Wie bei der Geldanlage hält Frondel auch in der Energieversorgung die Streuung des Risikos für entscheidend. Deshalb sieht er neben den erneuerbaren Energien auch für lange Zeit weiterhin die „alten“ Energieträger im Spiel, wenn auch zum Teil mit neuen Rollen. So könnte aus Kohle, deren Vorkommen nach seiner Einschätzung noch 270 Jahre ausreichen würden, Wasserstoff hergestellt und als Brennstoff für Autos genutzt werden. Auch Erdgas könnte eine bedeutendere Rolle spielen. Zum Beispiel als Treibstoff für Autos, aber auch bei der Stromerzeugung in Kraftwerken.

Zwar räumt auch Frondel ein, dass dies neue Abhängigkeiten von bestimmten Regionen, wie zum Beispiel Russland, schaffen würde. Doch weil Öl und andere Energieträger nicht restlos wegfielen, würde das mögliche Risiko eines Versorgungsengpasses zumindest breiter gestreut.

Um einem solchen Engpass vorzubeugen wäre ein Ausbau der erneuerbaren Energie sinnvoll.
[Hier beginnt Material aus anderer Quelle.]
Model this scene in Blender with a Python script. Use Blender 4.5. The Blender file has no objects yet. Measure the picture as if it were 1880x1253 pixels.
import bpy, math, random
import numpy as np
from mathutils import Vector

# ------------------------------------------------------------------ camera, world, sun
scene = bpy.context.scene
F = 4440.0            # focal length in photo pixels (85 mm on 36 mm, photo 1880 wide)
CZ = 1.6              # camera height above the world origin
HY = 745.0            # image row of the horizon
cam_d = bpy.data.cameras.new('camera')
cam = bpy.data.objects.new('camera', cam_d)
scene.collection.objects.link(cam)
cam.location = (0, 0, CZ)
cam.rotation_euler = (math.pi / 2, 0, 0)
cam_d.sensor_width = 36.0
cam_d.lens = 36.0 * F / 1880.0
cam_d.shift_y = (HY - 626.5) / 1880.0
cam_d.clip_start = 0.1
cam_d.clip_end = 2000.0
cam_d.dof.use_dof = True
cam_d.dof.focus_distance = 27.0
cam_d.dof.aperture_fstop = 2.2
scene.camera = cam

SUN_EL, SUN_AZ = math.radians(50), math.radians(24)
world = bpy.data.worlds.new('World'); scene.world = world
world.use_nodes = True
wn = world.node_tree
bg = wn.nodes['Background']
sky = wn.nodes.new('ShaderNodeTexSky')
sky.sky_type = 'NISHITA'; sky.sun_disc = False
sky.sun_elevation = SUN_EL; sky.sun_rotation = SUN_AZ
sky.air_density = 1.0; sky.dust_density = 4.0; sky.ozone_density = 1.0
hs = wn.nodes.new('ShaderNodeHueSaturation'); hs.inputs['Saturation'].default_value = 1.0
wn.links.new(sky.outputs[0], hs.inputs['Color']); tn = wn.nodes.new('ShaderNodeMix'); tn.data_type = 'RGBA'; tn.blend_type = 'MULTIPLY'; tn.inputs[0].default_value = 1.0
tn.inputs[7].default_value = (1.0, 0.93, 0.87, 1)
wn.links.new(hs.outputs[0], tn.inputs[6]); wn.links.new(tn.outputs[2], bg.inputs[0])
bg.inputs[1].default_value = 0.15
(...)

Welche Rolle die Bonner Konferenz dabei spielen kann, ist noch offen. Ein erstes Ergebnis gab es aber gestern schon. Am Rande der Konferenz vereinbarte Trittin mit Repräsentanten mehrerer Staaten eine „Global Market Initiative“. Bis 2015 sollen solarthermische Kraftwerke mit einer Kapazität von 5.000 Megawatt im Sonnengürtel der Erde entstehen. Innerhalb von zehn Jahren solle der Solarstrom marktreif und voll konkurrenzfähig mit Strom aus konventionellen Kraftwerken werden.